[Start Data rows]

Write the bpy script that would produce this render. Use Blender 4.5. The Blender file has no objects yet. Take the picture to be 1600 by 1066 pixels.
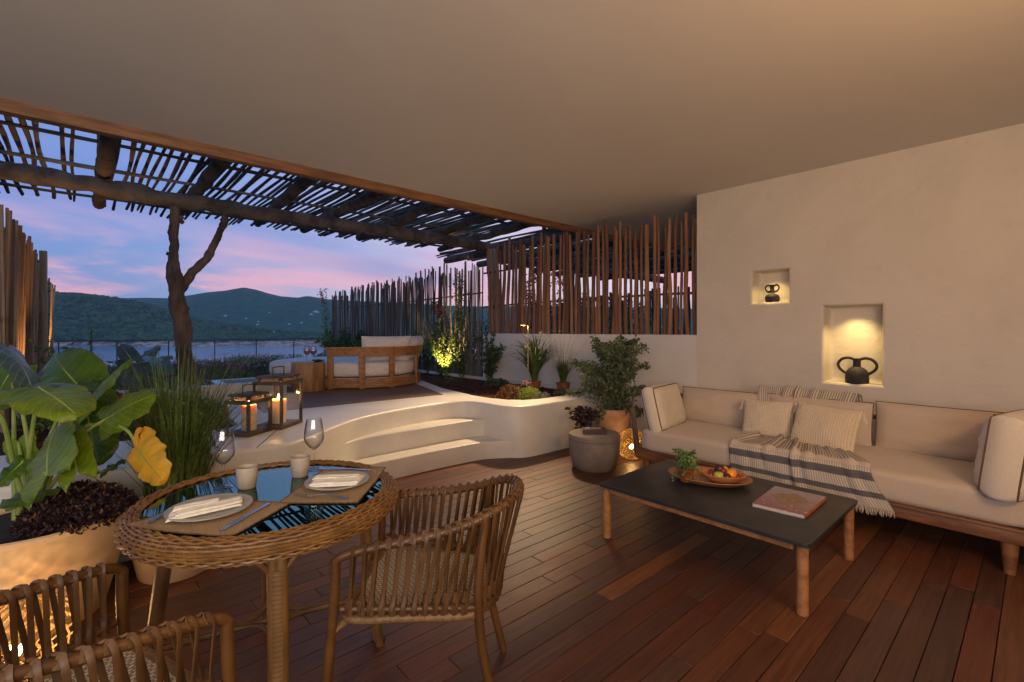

[End Data rows]
[Start Data rows]

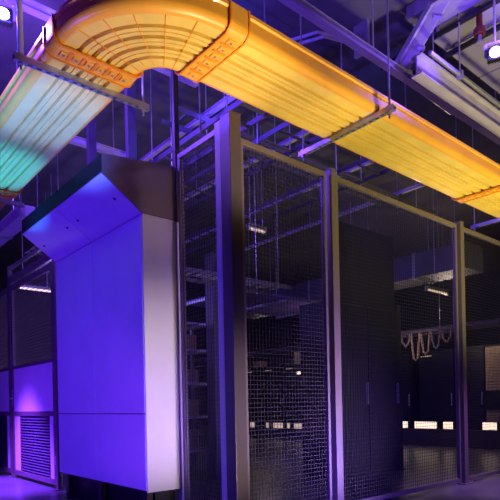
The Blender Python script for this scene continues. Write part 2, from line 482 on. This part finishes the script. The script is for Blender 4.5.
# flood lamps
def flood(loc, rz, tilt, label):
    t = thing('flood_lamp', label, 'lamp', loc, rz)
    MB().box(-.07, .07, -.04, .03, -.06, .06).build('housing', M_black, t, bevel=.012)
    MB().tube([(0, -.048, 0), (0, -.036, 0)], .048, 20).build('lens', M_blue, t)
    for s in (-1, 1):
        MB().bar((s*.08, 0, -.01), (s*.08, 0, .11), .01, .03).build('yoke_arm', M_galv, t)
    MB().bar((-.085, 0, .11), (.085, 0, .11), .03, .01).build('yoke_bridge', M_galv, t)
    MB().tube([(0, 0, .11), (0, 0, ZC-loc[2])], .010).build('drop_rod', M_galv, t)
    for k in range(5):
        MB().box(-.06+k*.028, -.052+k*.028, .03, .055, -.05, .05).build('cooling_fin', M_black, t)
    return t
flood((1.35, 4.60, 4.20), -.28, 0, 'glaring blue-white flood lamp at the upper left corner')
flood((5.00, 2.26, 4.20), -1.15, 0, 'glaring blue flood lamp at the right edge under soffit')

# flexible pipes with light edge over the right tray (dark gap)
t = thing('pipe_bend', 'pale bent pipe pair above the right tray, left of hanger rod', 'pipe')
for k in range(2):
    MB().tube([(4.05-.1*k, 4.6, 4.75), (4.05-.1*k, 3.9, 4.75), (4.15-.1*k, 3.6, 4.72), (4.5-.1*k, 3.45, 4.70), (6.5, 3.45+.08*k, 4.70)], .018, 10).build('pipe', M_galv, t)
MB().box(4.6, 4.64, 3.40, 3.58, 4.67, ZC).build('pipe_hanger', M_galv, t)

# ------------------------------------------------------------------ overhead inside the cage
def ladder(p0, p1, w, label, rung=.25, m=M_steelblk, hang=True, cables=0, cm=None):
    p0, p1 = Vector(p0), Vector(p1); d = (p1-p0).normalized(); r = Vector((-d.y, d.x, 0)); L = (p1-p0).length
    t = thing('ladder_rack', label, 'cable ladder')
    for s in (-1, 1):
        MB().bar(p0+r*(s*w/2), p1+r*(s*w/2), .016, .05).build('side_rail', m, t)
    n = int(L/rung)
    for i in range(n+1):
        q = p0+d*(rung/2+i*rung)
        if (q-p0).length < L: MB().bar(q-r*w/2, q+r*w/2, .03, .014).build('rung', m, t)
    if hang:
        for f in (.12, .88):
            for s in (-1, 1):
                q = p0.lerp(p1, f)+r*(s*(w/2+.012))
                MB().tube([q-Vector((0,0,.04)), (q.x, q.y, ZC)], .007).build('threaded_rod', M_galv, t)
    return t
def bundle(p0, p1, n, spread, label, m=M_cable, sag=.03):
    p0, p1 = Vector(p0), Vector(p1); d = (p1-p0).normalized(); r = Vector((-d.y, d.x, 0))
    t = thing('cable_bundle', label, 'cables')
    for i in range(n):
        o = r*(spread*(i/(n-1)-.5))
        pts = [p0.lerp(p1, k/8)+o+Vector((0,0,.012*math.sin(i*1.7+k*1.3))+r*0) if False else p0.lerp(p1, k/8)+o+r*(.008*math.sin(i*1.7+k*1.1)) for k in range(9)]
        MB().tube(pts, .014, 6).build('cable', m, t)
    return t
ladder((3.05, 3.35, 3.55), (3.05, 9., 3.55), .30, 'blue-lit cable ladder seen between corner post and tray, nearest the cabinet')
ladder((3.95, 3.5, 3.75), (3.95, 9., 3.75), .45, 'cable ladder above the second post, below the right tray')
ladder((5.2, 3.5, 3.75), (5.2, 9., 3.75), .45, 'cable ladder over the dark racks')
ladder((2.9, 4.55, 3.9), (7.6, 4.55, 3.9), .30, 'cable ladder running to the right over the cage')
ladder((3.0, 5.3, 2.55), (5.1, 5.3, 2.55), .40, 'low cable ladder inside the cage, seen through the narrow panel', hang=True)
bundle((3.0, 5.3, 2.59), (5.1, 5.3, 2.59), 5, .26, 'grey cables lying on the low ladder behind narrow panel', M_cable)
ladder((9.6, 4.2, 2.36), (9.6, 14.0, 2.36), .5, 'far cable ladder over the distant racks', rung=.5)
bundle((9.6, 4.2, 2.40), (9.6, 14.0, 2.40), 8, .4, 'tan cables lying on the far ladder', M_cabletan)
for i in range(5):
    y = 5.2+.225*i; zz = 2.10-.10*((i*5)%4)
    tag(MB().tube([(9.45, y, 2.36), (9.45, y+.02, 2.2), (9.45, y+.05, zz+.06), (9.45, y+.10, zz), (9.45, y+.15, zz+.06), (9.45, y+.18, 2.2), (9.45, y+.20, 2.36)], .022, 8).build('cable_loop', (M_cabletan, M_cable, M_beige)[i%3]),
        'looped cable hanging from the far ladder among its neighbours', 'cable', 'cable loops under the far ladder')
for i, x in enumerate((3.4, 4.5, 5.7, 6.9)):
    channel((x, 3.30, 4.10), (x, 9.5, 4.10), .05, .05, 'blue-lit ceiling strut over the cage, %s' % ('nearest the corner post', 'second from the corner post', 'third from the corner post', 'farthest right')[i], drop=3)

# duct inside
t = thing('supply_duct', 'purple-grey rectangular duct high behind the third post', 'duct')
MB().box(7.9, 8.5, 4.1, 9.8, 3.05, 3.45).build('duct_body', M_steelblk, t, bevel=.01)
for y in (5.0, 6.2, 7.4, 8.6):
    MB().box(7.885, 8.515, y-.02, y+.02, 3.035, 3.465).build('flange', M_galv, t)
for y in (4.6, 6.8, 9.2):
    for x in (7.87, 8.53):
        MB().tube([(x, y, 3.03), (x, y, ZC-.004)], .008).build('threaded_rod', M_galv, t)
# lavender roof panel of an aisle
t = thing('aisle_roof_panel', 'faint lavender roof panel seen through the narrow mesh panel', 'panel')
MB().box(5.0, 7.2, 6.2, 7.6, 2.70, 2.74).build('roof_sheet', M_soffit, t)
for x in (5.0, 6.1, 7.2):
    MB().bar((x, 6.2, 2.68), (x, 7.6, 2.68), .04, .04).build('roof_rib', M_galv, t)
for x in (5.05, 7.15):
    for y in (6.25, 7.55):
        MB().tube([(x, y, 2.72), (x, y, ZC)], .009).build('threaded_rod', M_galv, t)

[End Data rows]
[Start Data rows]

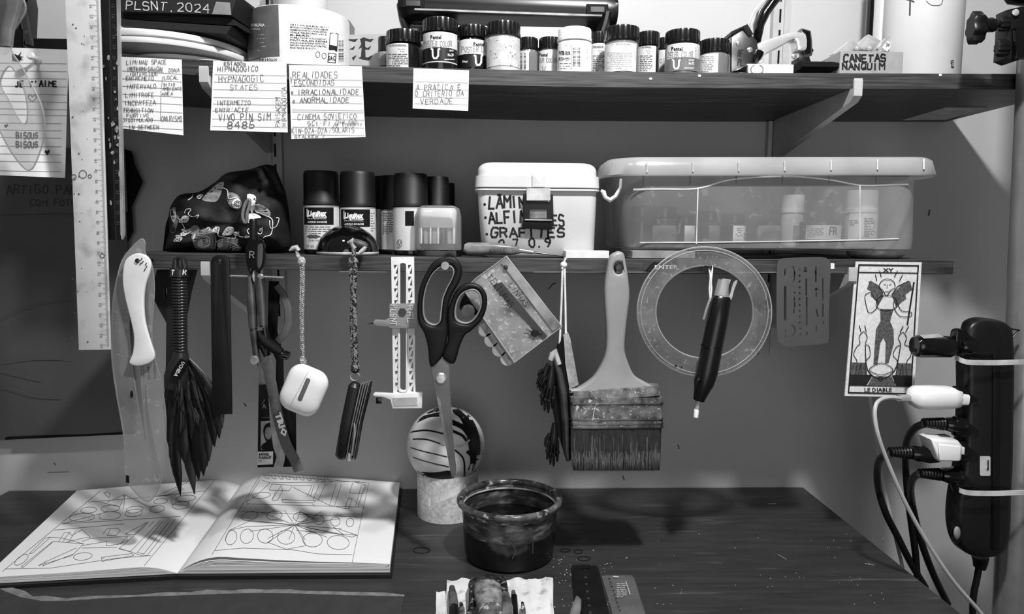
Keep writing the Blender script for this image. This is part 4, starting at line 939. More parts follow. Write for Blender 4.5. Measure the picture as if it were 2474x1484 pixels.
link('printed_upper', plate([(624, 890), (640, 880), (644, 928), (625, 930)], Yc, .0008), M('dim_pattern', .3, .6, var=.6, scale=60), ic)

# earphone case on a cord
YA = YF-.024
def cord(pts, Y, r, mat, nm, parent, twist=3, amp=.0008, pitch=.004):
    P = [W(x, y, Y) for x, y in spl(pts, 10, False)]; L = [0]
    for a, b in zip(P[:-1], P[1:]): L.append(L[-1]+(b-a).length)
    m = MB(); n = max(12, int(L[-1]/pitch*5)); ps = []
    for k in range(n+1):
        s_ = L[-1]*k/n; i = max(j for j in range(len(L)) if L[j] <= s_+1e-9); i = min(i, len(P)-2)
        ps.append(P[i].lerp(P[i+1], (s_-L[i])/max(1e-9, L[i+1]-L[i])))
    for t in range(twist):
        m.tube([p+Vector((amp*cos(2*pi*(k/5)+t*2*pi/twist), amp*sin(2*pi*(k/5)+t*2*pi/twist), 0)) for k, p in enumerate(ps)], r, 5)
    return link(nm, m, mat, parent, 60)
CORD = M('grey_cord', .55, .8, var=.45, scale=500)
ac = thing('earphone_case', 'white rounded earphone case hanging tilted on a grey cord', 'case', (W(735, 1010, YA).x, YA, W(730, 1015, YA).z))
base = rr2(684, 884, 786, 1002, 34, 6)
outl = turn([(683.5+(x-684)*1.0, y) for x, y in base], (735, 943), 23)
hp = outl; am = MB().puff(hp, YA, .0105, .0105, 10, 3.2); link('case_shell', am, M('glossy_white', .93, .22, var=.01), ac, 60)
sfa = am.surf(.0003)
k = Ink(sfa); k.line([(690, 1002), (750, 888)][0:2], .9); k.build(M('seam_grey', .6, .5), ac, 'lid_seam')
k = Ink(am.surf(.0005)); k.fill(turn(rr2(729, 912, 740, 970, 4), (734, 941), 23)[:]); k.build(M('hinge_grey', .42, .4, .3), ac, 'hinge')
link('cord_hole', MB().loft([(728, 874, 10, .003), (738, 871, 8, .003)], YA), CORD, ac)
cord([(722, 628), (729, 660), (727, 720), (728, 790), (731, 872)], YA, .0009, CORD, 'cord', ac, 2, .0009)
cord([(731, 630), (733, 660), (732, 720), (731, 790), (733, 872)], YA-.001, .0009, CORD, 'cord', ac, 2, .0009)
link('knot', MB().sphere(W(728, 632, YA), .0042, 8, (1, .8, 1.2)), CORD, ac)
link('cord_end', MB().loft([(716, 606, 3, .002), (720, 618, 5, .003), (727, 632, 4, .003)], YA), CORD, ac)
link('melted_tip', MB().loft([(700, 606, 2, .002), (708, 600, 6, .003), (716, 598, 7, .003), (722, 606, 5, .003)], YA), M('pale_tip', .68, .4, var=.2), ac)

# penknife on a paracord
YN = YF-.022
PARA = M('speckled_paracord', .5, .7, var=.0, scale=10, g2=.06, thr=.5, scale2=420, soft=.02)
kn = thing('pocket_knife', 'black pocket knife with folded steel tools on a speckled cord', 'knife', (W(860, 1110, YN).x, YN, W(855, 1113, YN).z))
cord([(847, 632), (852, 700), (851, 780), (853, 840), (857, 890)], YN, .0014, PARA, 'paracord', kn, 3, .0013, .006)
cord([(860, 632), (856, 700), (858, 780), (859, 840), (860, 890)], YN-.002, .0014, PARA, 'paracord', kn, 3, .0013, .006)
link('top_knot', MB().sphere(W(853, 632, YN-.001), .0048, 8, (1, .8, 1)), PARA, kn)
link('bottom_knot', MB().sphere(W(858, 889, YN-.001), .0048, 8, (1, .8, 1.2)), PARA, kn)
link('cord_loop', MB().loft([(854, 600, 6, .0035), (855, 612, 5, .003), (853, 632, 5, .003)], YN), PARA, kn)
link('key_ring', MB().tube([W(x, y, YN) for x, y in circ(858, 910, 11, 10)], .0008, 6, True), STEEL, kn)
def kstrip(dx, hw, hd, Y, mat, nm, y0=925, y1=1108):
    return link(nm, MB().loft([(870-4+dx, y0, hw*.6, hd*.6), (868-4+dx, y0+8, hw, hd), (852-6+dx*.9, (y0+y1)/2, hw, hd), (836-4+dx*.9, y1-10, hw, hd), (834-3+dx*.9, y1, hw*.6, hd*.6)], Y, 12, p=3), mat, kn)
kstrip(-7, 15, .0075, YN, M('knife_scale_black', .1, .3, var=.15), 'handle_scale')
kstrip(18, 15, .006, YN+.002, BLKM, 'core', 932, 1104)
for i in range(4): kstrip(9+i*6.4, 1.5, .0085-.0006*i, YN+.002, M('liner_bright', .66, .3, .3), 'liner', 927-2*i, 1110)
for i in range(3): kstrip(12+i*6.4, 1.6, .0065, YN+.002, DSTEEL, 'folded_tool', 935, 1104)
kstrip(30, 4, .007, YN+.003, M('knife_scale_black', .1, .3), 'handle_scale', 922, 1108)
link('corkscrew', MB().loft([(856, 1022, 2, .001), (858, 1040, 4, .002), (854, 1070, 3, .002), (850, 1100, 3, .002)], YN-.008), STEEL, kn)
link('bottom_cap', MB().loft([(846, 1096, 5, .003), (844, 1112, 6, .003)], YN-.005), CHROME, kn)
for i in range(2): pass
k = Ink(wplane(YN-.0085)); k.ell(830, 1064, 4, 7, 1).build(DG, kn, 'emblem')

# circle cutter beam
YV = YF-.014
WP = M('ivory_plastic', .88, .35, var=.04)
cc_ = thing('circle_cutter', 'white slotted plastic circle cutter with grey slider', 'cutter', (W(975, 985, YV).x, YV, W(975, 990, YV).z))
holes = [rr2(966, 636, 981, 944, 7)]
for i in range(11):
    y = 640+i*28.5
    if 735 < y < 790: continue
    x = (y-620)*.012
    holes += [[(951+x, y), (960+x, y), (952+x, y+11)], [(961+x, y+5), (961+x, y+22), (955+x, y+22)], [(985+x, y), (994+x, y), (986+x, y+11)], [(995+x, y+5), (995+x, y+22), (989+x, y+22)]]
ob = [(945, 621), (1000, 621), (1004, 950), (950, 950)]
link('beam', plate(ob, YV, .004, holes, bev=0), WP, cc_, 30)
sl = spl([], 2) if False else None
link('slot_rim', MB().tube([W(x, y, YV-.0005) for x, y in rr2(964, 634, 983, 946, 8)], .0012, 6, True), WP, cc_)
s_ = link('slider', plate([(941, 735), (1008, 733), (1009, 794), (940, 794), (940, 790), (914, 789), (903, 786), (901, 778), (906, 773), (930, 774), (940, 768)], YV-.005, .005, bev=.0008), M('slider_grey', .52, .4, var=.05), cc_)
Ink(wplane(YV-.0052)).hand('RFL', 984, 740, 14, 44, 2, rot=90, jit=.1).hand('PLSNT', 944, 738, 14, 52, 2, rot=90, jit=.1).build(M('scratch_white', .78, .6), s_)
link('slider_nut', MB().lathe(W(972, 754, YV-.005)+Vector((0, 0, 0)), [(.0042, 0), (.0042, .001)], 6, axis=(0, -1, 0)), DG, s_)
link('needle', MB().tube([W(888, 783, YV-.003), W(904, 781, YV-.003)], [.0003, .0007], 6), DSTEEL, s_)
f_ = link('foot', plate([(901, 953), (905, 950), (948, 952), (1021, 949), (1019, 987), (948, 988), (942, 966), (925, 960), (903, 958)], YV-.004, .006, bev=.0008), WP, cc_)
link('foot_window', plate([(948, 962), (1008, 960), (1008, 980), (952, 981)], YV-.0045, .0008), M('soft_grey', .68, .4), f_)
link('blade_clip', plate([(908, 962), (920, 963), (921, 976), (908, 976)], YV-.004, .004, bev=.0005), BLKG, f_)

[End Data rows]

▸ **What needs to be done**
Report how many lines in these entries contain "from". Answer with the number only.

▸ **Written solution**
3